Written task
Print the whole listing exactly.

Collected data
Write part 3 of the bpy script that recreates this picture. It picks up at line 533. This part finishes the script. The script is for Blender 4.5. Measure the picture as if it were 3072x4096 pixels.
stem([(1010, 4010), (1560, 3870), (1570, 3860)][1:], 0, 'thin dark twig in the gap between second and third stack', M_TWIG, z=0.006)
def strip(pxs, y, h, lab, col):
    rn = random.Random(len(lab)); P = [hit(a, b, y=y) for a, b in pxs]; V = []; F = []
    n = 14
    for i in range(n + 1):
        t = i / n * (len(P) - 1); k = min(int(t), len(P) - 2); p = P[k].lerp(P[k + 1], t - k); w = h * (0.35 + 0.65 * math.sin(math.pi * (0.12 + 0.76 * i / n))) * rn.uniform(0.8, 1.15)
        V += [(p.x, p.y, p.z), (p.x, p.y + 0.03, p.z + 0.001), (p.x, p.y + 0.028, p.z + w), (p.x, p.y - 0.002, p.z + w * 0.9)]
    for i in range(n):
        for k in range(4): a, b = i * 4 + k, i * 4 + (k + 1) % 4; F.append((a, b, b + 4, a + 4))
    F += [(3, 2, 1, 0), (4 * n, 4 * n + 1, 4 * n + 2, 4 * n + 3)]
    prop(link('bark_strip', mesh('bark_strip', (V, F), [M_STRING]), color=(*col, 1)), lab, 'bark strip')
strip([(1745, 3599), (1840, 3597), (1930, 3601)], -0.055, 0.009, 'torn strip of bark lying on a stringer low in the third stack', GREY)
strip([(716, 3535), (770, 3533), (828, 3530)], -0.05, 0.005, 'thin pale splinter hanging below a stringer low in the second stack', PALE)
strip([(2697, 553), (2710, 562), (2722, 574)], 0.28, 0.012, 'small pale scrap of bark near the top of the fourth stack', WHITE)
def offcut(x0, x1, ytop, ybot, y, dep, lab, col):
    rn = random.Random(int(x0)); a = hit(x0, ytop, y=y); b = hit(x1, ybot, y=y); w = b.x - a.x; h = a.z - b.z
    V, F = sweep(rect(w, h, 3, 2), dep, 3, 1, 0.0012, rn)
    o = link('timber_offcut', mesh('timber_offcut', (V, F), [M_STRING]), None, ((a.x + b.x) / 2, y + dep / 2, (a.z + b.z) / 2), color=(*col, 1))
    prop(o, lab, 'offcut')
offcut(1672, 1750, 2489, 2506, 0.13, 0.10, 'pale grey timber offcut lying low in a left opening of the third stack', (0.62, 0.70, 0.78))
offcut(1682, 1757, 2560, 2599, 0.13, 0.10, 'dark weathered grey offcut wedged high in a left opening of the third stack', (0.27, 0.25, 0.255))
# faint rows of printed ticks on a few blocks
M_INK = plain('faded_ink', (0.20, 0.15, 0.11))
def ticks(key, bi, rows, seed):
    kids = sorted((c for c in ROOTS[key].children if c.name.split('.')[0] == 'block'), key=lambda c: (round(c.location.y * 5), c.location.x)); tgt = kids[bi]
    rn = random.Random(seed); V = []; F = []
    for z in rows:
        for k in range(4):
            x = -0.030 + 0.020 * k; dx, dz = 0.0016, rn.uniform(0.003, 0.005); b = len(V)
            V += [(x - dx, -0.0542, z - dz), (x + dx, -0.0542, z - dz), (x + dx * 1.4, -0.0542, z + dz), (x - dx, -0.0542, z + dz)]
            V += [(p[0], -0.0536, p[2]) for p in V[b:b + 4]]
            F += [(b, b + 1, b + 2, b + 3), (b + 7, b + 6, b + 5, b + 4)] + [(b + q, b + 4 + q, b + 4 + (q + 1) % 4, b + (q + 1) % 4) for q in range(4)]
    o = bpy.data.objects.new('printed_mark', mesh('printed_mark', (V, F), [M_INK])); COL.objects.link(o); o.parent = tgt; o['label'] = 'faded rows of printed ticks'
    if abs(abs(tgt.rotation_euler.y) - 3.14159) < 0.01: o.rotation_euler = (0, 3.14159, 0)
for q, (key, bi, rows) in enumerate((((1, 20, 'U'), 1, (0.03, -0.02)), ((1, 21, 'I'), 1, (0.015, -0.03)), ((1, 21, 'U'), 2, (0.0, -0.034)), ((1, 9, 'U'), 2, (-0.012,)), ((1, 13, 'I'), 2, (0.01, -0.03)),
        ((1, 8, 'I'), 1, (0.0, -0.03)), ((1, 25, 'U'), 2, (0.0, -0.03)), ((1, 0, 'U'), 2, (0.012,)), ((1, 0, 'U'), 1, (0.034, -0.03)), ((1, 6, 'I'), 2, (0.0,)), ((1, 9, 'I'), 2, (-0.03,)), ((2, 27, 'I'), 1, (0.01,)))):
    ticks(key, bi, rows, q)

Correct output
Write part 3 of the bpy script that recreates this picture. It picks up at line 533. This part finishes the script. The script is for Blender 4.5. Measure the picture as if it were 3072x4096 pixels.
stem([(1010, 4010), (1560, 3870), (1570, 3860)][1:], 0, 'thin dark twig in the gap between second and third stack', M_TWIG, z=0.006)
def strip(pxs, y, h, lab, col):
    rn = random.Random(len(lab)); P = [hit(a, b, y=y) for a, b in pxs]; V = []; F = []
    n = 14
    for i in range(n + 1):
        t = i / n * (len(P) - 1); k = min(int(t), len(P) - 2); p = P[k].lerp(P[k + 1], t - k); w = h * (0.35 + 0.65 * math.sin(math.pi * (0.12 + 0.76 * i / n))) * rn.uniform(0.8, 1.15)
        V += [(p.x, p.y, p.z), (p.x, p.y + 0.03, p.z + 0.001), (p.x, p.y + 0.028, p.z + w), (p.x, p.y - 0.002, p.z + w * 0.9)]
    for i in range(n):
        for k in range(4): a, b = i * 4 + k, i * 4 + (k + 1) % 4; F.append((a, b, b + 4, a + 4))
    F += [(3, 2, 1, 0), (4 * n, 4 * n + 1, 4 * n + 2, 4 * n + 3)]
    prop(link('bark_strip', mesh('bark_strip', (V, F), [M_STRING]), color=(*col, 1)), lab, 'bark strip')
strip([(1745, 3599), (1840, 3597), (1930, 3601)], -0.055, 0.009, 'torn strip of bark lying on a stringer low in the third stack', GREY)
strip([(716, 3535), (770, 3533), (828, 3530)], -0.05, 0.005, 'thin pale splinter hanging below a stringer low in the second stack', PALE)
strip([(2697, 553), (2710, 562), (2722, 574)], 0.28, 0.012, 'small pale scrap of bark near the top of the fourth stack', WHITE)
def offcut(x0, x1, ytop, ybot, y, dep, lab, col):
    rn = random.Random(int(x0)); a = hit(x0, ytop, y=y); b = hit(x1, ybot, y=y); w = b.x - a.x; h = a.z - b.z
    V, F = sweep(rect(w, h, 3, 2), dep, 3, 1, 0.0012, rn)
    o = link('timber_offcut', mesh('timber_offcut', (V, F), [M_STRING]), None, ((a.x + b.x) / 2, y + dep / 2, (a.z + b.z) / 2), color=(*col, 1))
    prop(o, lab, 'offcut')
offcut(1672, 1750, 2489, 2506, 0.13, 0.10, 'pale grey timber offcut lying low in a left opening of the third stack', (0.62, 0.70, 0.78))
offcut(1682, 1757, 2560, 2599, 0.13, 0.10, 'dark weathered grey offcut wedged high in a left opening of the third stack', (0.27, 0.25, 0.255))
# faint rows of printed ticks on a few blocks
M_INK = plain('faded_ink', (0.20, 0.15, 0.11))
def ticks(key, bi, rows, seed):
    kids = sorted((c for c in ROOTS[key].children if c.name.split('.')[0] == 'block'), key=lambda c: (round(c.location.y * 5), c.location.x)); tgt = kids[bi]
    rn = random.Random(seed); V = []; F = []
    for z in rows:
        for k in range(4):
            x = -0.030 + 0.020 * k; dx, dz = 0.0016, rn.uniform(0.003, 0.005); b = len(V)
            V += [(x - dx, -0.0542, z - dz), (x + dx, -0.0542, z - dz), (x + dx * 1.4, -0.0542, z + dz), (x - dx, -0.0542, z + dz)]
            V += [(p[0], -0.0536, p[2]) for p in V[b:b + 4]]
            F += [(b, b + 1, b + 2, b + 3), (b + 7, b + 6, b + 5, b + 4)] + [(b + q, b + 4 + q, b + 4 + (q + 1) % 4, b + (q + 1) % 4) for q in range(4)]
    o = bpy.data.objects.new('printed_mark', mesh('printed_mark', (V, F), [M_INK])); COL.objects.link(o); o.parent = tgt; o['label'] = 'faded rows of printed ticks'
    if abs(abs(tgt.rotation_euler.y) - 3.14159) < 0.01: o.rotation_euler = (0, 3.14159, 0)
for q, (key, bi, rows) in enumerate((((1, 20, 'U'), 1, (0.03, -0.02)), ((1, 21, 'I'), 1, (0.015, -0.03)), ((1, 21, 'U'), 2, (0.0, -0.034)), ((1, 9, 'U'), 2, (-0.012,)), ((1, 13, 'I'), 2, (0.01, -0.03)),
        ((1, 8, 'I'), 1, (0.0, -0.03)), ((1, 25, 'U'), 2, (0.0, -0.03)), ((1, 0, 'U'), 2, (0.012,)), ((1, 0, 'U'), 1, (0.034, -0.03)), ((1, 6, 'I'), 2, (0.0,)), ((1, 9, 'I'), 2, (-0.03,)), ((2, 27, 'I'), 1, (0.01,)))):
    ticks(key, bi, rows, q)